- [Short exercise]: Reproduce the listing verbatim.

[Start of Working data]

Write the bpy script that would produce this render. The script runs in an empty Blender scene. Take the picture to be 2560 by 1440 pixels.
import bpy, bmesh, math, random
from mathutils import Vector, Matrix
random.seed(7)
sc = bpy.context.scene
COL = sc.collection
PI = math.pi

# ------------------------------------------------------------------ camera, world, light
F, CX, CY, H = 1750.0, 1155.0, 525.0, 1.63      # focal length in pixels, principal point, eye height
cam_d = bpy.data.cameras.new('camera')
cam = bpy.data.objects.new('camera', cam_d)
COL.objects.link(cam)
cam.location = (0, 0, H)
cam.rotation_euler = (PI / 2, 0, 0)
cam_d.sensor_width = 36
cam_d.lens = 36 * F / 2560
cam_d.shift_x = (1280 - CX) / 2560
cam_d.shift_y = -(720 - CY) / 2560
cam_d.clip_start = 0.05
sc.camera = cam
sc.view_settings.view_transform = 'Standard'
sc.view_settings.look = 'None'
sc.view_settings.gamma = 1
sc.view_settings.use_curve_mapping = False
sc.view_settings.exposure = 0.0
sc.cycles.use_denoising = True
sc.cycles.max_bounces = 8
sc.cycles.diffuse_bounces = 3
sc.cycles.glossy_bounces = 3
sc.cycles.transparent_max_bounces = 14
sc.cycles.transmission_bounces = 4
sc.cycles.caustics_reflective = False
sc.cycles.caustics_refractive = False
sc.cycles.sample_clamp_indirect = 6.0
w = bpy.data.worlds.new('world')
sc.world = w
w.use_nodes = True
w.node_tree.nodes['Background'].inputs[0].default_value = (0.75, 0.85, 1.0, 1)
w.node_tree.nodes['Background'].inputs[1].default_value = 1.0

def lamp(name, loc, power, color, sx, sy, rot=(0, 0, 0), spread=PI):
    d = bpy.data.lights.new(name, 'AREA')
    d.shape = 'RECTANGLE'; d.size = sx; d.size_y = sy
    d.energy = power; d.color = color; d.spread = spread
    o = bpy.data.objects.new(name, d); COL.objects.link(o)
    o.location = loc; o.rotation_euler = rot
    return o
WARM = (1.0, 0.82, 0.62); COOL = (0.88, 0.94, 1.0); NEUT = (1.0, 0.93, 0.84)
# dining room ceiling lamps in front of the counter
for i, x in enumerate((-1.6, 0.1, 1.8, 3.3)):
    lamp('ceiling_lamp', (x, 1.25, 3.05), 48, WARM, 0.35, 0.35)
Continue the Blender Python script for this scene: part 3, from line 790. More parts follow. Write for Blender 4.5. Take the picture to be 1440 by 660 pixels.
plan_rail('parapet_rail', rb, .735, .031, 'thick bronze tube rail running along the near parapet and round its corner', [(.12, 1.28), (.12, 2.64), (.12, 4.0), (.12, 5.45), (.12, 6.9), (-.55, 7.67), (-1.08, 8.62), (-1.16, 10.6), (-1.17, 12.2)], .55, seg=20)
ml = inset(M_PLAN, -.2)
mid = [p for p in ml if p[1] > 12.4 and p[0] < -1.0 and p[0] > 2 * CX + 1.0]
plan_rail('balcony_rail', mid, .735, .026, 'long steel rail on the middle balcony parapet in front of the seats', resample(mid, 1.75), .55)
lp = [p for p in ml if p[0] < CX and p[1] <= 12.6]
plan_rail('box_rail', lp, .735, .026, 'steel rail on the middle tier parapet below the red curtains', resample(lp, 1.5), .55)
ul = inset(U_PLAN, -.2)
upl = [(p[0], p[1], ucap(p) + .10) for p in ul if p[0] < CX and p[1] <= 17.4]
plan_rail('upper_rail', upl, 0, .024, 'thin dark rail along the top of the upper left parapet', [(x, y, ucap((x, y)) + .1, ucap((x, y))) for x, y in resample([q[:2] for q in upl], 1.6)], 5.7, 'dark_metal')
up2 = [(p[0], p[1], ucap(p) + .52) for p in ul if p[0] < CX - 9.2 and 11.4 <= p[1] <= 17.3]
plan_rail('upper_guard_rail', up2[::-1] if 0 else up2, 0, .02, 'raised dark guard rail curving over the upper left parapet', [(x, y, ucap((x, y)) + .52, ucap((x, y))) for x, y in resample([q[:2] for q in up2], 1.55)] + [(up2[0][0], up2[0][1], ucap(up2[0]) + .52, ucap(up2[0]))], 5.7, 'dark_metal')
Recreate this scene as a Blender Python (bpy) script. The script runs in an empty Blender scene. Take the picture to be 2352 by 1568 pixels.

[End of Working data]

- [Written solution]:
Write the bpy script that would produce this render. The script runs in an empty Blender scene. Take the picture to be 2560 by 1440 pixels.
import bpy, bmesh, math, random
from mathutils import Vector, Matrix
random.seed(7)
sc = bpy.context.scene
COL = sc.collection
PI = math.pi

# ------------------------------------------------------------------ camera, world, light
F, CX, CY, H = 1750.0, 1155.0, 525.0, 1.63      # focal length in pixels, principal point, eye height
cam_d = bpy.data.cameras.new('camera')
cam = bpy.data.objects.new('camera', cam_d)
COL.objects.link(cam)
cam.location = (0, 0, H)
cam.rotation_euler = (PI / 2, 0, 0)
cam_d.sensor_width = 36
cam_d.lens = 36 * F / 2560
cam_d.shift_x = (1280 - CX) / 2560
cam_d.shift_y = -(720 - CY) / 2560
cam_d.clip_start = 0.05
sc.camera = cam
sc.view_settings.view_transform = 'Standard'
sc.view_settings.look = 'None'
sc.view_settings.gamma = 1
sc.view_settings.use_curve_mapping = False
sc.view_settings.exposure = 0.0
sc.cycles.use_denoising = True
sc.cycles.max_bounces = 8
sc.cycles.diffuse_bounces = 3
sc.cycles.glossy_bounces = 3
sc.cycles.transparent_max_bounces = 14
sc.cycles.transmission_bounces = 4
sc.cycles.caustics_reflective = False
sc.cycles.caustics_refractive = False
sc.cycles.sample_clamp_indirect = 6.0
w = bpy.data.worlds.new('world')
sc.world = w
w.use_nodes = True
w.node_tree.nodes['Background'].inputs[0].default_value = (0.75, 0.85, 1.0, 1)
w.node_tree.nodes['Background'].inputs[1].default_value = 1.0

def lamp(name, loc, power, color, sx, sy, rot=(0, 0, 0), spread=PI):
    d = bpy.data.lights.new(name, 'AREA')
    d.shape = 'RECTANGLE'; d.size = sx; d.size_y = sy
    d.energy = power; d.color = color; d.spread = spread
    o = bpy.data.objects.new(name, d); COL.objects.link(o)
    o.location = loc; o.rotation_euler = rot
    return o
WARM = (1.0, 0.82, 0.62); COOL = (0.88, 0.94, 1.0); NEUT = (1.0, 0.93, 0.84)
# dining room ceiling lamps in front of the counter
for i, x in enumerate((-1.6, 0.1, 1.8, 3.3)):
    lamp('ceiling_lamp', (x, 1.25, 3.05), 48, WARM, 0.35, 0.35)
Continue the Blender Python script for this scene: part 3, from line 790. More parts follow. Write for Blender 4.5. Take the picture to be 1440 by 660 pixels.
plan_rail('parapet_rail', rb, .735, .031, 'thick bronze tube rail running along the near parapet and round its corner', [(.12, 1.28), (.12, 2.64), (.12, 4.0), (.12, 5.45), (.12, 6.9), (-.55, 7.67), (-1.08, 8.62), (-1.16, 10.6), (-1.17, 12.2)], .55, seg=20)
ml = inset(M_PLAN, -.2)
mid = [p for p in ml if p[1] > 12.4 and p[0] < -1.0 and p[0] > 2 * CX + 1.0]
plan_rail('balcony_rail', mid, .735, .026, 'long steel rail on the middle balcony parapet in front of the seats', resample(mid, 1.75), .55)
lp = [p for p in ml if p[0] < CX and p[1] <= 12.6]
plan_rail('box_rail', lp, .735, .026, 'steel rail on the middle tier parapet below the red curtains', resample(lp, 1.5), .55)
ul = inset(U_PLAN, -.2)
upl = [(p[0], p[1], ucap(p) + .10) for p in ul if p[0] < CX and p[1] <= 17.4]
plan_rail('upper_rail', upl, 0, .024, 'thin dark rail along the top of the upper left parapet', [(x, y, ucap((x, y)) + .1, ucap((x, y))) for x, y in resample([q[:2] for q in upl], 1.6)], 5.7, 'dark_metal')
up2 = [(p[0], p[1], ucap(p) + .52) for p in ul if p[0] < CX - 9.2 and 11.4 <= p[1] <= 17.3]
plan_rail('upper_guard_rail', up2[::-1] if 0 else up2, 0, .02, 'raised dark guard rail curving over the upper left parapet', [(x, y, ucap((x, y)) + .52, ucap((x, y))) for x, y in resample([q[:2] for q in up2], 1.55)] + [(up2[0][0], up2[0][1], ucap(up2[0]) + .52, ucap(up2[0]))], 5.7, 'dark_metal')
Recreate this scene as a Blender Python (bpy) script. The script runs in an empty Blender scene. Take the picture to be 2352 by 1568 pixels.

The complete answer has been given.